::: Input for this task

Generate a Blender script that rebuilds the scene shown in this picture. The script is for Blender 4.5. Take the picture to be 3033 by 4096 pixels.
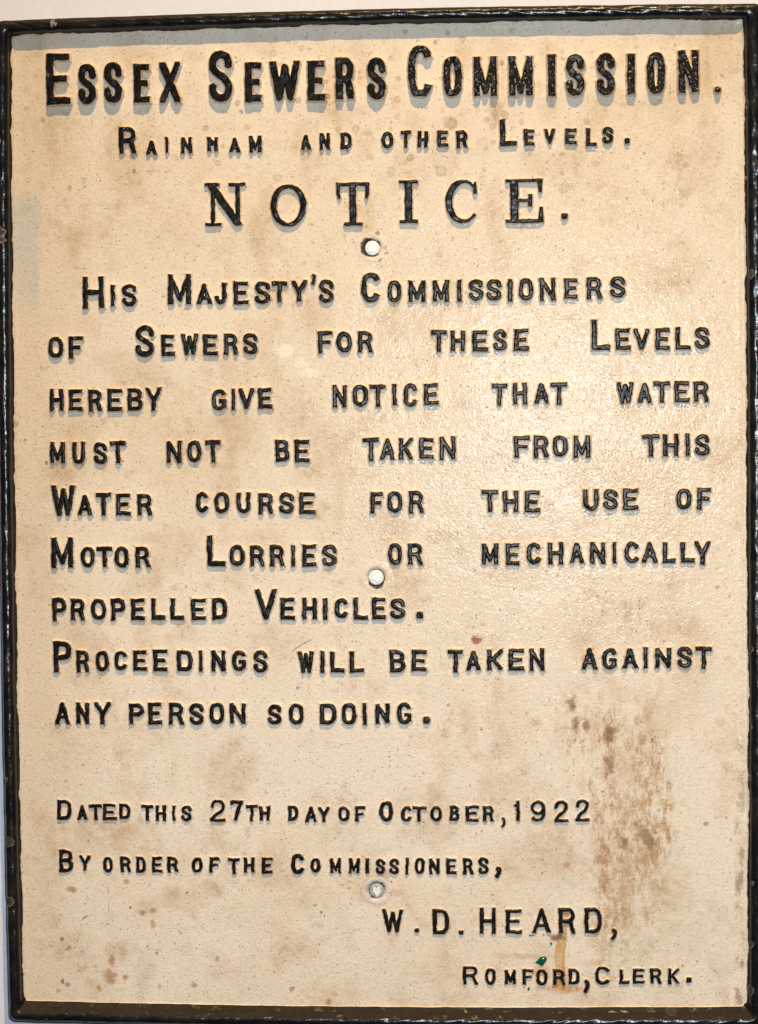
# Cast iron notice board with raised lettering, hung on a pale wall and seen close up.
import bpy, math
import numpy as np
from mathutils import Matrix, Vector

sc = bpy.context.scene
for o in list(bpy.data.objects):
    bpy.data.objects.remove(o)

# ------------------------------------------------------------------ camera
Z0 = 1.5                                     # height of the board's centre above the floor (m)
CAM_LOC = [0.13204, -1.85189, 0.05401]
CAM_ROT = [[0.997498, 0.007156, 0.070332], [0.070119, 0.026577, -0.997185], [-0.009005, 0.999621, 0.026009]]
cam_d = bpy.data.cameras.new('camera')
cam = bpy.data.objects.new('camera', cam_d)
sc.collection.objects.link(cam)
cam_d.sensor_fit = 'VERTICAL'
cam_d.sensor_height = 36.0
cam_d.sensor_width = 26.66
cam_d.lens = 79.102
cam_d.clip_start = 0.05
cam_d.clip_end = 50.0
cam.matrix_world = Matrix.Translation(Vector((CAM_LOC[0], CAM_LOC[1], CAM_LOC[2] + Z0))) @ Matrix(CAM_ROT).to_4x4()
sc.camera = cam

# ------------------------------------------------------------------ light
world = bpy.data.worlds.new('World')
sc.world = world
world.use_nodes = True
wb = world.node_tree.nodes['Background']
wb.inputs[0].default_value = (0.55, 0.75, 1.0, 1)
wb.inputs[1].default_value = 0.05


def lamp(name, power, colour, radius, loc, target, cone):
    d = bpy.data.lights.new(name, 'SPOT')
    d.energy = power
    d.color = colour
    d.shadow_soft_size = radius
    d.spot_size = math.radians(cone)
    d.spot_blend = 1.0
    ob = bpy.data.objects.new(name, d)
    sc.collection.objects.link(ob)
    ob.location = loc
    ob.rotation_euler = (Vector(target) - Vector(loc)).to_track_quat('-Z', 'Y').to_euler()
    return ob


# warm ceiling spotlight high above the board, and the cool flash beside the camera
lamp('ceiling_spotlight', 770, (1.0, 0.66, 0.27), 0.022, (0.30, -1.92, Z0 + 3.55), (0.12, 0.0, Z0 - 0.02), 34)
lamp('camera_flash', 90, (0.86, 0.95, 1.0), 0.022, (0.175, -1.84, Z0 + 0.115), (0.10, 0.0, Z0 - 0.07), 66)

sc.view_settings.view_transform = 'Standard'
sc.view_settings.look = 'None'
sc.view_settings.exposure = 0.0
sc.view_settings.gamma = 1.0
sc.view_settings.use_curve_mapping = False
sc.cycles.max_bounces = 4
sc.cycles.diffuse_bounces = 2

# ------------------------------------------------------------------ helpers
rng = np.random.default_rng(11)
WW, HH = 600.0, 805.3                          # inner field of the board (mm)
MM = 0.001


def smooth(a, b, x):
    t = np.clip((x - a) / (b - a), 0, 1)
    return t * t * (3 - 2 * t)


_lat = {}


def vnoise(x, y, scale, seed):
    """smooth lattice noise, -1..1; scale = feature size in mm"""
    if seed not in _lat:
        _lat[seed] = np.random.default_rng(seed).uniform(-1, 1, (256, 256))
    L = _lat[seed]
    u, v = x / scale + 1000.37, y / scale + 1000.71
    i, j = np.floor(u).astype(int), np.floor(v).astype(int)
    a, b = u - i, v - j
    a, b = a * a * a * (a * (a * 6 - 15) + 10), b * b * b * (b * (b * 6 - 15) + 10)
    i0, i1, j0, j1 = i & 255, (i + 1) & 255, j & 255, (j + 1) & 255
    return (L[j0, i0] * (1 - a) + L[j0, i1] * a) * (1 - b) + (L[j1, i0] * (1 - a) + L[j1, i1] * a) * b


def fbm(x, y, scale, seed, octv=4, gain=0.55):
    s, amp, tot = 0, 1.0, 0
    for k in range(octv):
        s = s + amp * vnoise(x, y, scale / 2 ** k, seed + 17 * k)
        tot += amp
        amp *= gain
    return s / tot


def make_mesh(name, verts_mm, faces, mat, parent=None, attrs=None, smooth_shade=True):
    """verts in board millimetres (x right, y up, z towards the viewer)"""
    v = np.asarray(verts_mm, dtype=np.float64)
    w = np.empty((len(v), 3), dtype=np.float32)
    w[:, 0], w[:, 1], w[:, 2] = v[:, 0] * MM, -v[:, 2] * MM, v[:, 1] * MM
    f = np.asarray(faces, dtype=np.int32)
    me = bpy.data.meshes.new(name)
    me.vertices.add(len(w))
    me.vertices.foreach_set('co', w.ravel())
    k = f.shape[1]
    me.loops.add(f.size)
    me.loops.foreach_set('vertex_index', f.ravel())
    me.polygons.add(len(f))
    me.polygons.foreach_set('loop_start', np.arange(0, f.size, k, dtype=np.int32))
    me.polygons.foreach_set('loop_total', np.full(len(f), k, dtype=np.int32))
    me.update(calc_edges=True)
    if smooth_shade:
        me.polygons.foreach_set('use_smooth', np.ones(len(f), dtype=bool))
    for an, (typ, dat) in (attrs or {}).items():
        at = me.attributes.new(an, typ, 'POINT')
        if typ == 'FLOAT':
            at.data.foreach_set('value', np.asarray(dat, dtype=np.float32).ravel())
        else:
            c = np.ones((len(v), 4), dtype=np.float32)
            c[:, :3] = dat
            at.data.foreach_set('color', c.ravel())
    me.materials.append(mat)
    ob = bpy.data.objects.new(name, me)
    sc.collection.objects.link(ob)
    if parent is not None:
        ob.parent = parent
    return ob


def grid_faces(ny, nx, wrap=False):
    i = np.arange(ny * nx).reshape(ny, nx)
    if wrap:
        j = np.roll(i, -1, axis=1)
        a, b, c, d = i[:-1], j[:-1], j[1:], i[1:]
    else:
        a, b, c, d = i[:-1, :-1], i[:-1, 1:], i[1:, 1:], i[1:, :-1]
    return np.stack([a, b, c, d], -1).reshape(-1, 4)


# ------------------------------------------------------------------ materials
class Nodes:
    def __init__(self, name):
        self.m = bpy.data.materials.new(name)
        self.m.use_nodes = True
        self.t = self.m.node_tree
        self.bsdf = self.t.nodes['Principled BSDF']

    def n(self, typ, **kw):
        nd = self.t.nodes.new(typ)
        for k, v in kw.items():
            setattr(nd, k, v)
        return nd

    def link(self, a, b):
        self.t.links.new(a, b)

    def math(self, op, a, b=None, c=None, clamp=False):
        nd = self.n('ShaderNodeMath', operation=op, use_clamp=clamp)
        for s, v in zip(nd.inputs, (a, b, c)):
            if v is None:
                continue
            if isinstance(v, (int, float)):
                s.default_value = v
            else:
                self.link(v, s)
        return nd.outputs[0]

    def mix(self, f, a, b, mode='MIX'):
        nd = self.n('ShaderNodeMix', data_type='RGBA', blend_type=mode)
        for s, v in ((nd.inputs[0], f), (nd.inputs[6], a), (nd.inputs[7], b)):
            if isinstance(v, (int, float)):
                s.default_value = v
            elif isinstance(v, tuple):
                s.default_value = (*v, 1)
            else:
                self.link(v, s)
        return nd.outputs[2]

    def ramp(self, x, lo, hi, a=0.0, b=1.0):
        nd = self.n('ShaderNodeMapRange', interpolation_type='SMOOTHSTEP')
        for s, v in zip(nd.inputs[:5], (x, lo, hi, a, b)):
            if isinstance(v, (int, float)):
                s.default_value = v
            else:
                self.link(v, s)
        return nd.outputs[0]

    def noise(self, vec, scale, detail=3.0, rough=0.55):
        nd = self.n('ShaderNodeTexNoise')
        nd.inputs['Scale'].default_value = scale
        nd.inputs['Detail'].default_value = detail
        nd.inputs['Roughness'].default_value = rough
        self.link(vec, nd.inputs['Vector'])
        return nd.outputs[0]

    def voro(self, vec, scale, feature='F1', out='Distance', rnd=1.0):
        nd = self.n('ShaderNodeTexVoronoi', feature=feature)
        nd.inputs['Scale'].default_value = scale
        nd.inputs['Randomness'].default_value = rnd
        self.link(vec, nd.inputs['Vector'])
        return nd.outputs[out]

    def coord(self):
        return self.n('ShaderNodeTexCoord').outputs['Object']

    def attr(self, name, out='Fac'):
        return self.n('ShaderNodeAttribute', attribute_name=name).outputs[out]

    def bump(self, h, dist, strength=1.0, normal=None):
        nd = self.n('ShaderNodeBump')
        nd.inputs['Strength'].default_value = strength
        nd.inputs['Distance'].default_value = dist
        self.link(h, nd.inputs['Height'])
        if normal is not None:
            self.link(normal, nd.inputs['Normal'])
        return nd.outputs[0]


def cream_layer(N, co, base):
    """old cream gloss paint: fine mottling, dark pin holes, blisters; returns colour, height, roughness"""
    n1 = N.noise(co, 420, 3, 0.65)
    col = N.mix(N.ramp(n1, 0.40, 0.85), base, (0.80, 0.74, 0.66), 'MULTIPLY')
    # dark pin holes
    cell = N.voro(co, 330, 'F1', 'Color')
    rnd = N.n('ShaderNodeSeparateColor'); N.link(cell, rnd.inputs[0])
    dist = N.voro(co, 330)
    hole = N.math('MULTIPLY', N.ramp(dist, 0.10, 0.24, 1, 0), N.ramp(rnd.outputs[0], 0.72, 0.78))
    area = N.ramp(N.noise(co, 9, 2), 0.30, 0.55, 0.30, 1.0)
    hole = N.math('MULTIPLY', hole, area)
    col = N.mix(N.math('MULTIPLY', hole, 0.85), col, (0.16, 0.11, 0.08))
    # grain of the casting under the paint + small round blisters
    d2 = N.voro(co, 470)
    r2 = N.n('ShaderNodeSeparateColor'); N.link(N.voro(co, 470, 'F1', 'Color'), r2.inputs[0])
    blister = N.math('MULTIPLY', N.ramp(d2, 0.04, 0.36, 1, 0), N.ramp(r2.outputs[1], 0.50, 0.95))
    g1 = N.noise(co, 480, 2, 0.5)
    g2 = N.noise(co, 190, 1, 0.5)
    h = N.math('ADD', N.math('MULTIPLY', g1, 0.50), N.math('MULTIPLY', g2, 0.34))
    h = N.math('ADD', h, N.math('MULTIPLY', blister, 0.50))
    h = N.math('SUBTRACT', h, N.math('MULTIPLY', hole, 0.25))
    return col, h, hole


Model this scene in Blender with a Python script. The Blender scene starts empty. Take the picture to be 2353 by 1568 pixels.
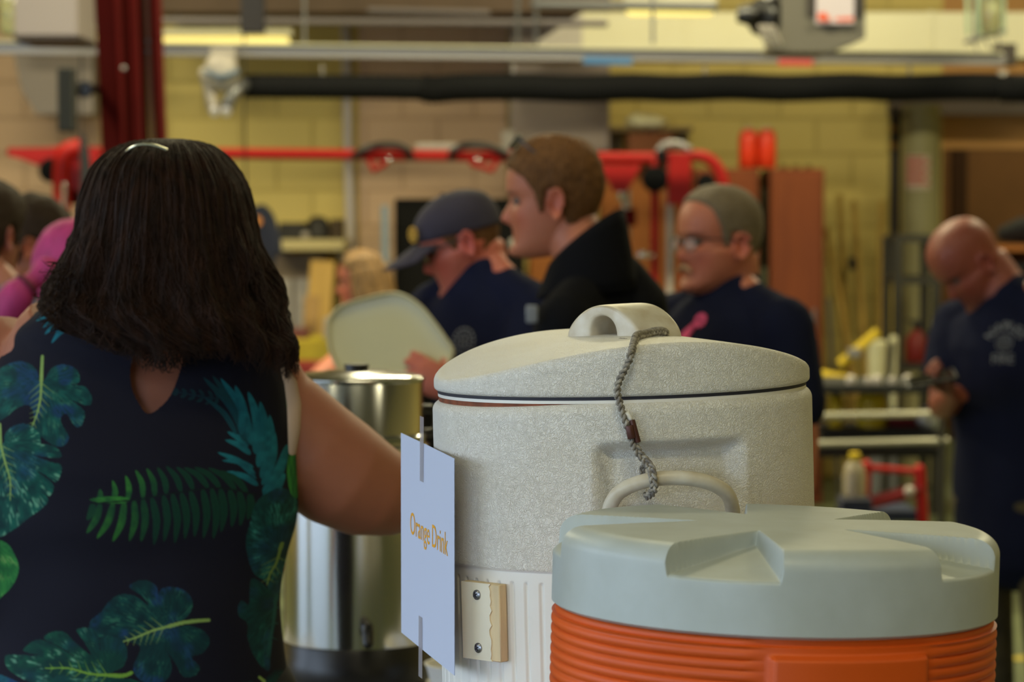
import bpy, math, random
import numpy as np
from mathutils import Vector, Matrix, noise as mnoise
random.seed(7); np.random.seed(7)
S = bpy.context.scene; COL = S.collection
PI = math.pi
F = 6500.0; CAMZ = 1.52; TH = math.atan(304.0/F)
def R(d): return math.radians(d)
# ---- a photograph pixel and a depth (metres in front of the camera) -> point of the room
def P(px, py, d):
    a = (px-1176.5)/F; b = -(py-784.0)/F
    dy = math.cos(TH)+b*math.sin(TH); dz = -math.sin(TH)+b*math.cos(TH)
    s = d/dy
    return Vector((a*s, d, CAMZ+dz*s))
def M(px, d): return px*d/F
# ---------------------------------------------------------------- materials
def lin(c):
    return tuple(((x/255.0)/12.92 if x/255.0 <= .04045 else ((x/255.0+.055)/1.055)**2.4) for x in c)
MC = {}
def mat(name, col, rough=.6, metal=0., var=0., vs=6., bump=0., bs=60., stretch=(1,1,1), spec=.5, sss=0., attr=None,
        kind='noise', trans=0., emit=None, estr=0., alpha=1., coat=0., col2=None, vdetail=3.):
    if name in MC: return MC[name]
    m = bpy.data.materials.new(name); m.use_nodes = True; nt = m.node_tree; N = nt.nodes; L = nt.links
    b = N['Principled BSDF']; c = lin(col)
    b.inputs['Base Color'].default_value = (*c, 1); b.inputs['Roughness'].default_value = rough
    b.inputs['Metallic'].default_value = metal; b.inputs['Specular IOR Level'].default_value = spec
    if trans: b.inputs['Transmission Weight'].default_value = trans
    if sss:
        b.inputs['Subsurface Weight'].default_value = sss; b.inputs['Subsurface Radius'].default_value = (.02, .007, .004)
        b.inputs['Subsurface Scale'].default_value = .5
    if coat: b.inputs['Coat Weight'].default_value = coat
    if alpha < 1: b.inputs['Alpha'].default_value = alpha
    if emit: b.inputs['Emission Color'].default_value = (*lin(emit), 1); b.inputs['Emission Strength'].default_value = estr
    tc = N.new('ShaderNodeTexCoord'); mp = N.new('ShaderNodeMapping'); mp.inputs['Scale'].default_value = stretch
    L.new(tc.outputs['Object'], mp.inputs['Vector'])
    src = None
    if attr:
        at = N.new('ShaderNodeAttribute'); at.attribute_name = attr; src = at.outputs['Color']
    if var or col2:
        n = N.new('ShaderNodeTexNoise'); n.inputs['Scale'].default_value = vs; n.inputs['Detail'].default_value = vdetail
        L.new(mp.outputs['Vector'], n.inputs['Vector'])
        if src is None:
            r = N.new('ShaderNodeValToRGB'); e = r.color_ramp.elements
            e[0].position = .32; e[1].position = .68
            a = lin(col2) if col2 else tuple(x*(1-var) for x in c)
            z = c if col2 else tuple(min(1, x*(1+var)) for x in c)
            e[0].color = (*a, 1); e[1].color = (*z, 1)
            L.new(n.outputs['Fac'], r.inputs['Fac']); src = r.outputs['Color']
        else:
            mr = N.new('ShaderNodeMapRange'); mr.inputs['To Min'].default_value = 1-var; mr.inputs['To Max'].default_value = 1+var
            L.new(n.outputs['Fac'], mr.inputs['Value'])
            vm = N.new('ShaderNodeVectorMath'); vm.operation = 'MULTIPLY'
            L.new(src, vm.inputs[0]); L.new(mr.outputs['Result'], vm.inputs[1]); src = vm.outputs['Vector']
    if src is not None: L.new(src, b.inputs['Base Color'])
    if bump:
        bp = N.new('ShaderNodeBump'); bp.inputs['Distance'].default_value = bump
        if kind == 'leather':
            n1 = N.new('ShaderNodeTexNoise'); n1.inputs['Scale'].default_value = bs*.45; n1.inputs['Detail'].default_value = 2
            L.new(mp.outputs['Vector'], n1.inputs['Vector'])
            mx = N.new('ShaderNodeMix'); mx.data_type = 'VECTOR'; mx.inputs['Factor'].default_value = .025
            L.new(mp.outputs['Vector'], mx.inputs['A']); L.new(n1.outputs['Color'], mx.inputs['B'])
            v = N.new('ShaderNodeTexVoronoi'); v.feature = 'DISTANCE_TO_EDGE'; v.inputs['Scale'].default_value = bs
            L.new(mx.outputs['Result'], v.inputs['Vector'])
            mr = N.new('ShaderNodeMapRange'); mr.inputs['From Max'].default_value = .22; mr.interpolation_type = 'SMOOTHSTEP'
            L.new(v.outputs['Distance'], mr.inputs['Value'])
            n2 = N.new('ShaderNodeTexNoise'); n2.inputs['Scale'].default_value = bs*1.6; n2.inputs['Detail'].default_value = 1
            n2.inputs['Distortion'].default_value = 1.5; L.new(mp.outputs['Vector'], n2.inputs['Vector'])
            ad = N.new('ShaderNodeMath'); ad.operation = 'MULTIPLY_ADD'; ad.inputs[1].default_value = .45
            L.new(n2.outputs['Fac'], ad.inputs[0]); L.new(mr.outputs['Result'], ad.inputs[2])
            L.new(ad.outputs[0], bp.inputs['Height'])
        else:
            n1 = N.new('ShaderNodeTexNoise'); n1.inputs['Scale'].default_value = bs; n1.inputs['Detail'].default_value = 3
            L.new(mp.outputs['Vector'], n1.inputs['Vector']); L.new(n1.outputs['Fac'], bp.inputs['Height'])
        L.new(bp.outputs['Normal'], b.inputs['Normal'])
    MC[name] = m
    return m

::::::

Extract all lines of the records above that include "Blender".

**Exercise response**
Generate a Blender script that rebuilds the scene shown in this picture. The script is for Blender 4.5. Take the picture to be 3033 by 4096 pixels.
Model this scene in Blender with a Python script. The Blender scene starts empty. Take the picture to be 2353 by 1568 pixels.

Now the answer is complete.